St. Viator High School in Arlington Heights will begin randomly testing all students for alcohol consumption starting this fall, adding to the school's drug testing policy that has been in place since 2007, officials said.

The mandatory tests will show how much alcohol a student has consumed in the past 90 days, said Paige Wiser, the school's director of communications.

The Rev. Corey Brost, school president, said “the consumption of alcohol by teenagers has been a concern for many years.”

“We are a Catholic school. It's our goal to help our young people grow spiritually, emotionally, psychologically and physically, but alcohol impedes growth in all of those areas,” he added. “We want to intervene in the lives of kids who are drinking a lot or starting to experiment with alcohol.”

Brost said he saw an article about a New York private school that was conducting alcohol tests using the same company St. Viator works with for drug testing and wanted to find out more. He said he doesn't know of any other schools in Illinois testing students for alcohol.

Administrators approved the policy this summer.

At the beginning of the school year all students will be tested for illegal drugs, as they have been since 2007, but the first test won't check for alcohol because of the timing of the agreement with the testing company. A few weeks into the school year St. Viator will start randomly selecting 10 to 20 students each week for drug and alcohol tests, Brost said.

Tests will be done with a hair sample and will indicate approximately how much alcohol a student has consumed over the previous three months. Brost said it won't pick up trace levels of alcohol from Communion wine.

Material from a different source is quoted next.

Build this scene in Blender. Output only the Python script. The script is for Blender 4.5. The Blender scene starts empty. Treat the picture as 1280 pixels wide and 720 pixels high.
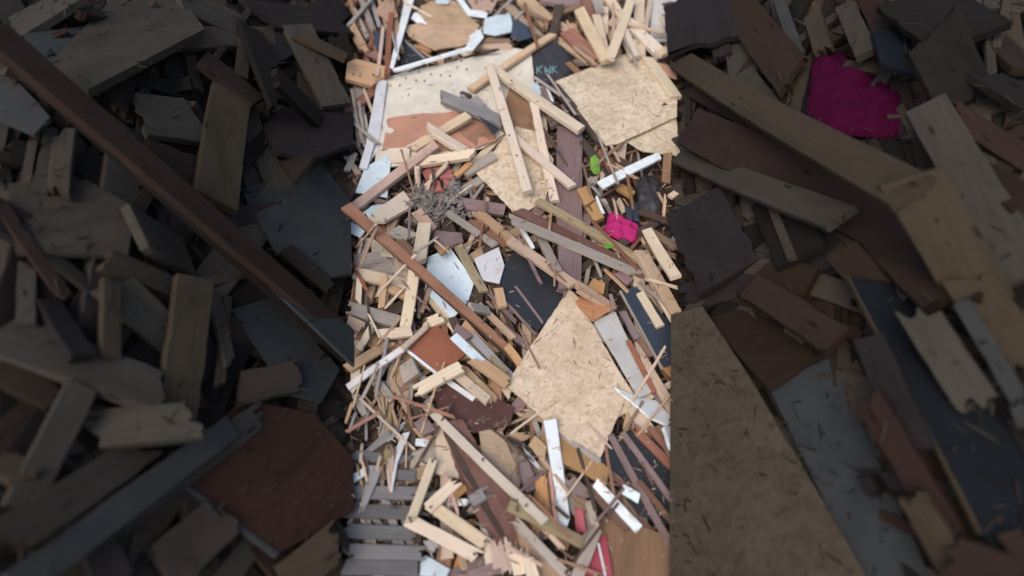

If a test comes back positive for alcohol, the student will have a confidential meeting with a school administrator and his or her parents, and will be required to go through a mandatory evaluation with a school counselor. There will be no discipline for a first positive test.

Students who test positive will be retested in 90 days. A second positive would result in disciplinary action. Brost said the discipline will be managed on a case-by-case basis, but according to the student handbook it could include dismissal from the school.

Less than 1 percent of the current drug tests come back positive, Brost added.

Because St. Viator is a private school, it can implement the policy without having to discuss it at a public meeting or with members of an elected school board. But Ed Yohnka, director of communications and public policy for the Illinois American Civil Liberties Union, said that doesn't make it right.

“Constitutionally a private school is free to engage in whatever level of intrusion they want into the lives of students so long as the parents tolerate it,” Yohnka said.

He said he is concerned such a policy could hurt the trust between students and teachers, and that even though the results are meant to be confidential, they could leak out and embarrass a student.

Yohnka sees this is an example of a school overstepping its boundaries.

“The presumption is that this alcohol would be consumed off campus and not during school hours,” he said. “We have authority figures that are designed to be checks on children during those hours — they're called parents.”

However, Brost said part of the policy is preventive.

“We want to give kids a good reason to say, 'No, I can't drink, St. Viator tests for alcohol,'” he said.

An online poll found that 88 percent of parents who responded supported the policy, and the letter sent this summer explaining the policy to parents has received only positive feedback, he said.

While St. Viator is the first school in the area — and possibly state — to test students for alcohol consumption, Brost said he hopes others follow suit.

“Our kids in general would be a lot safer if more schools did it,” he said.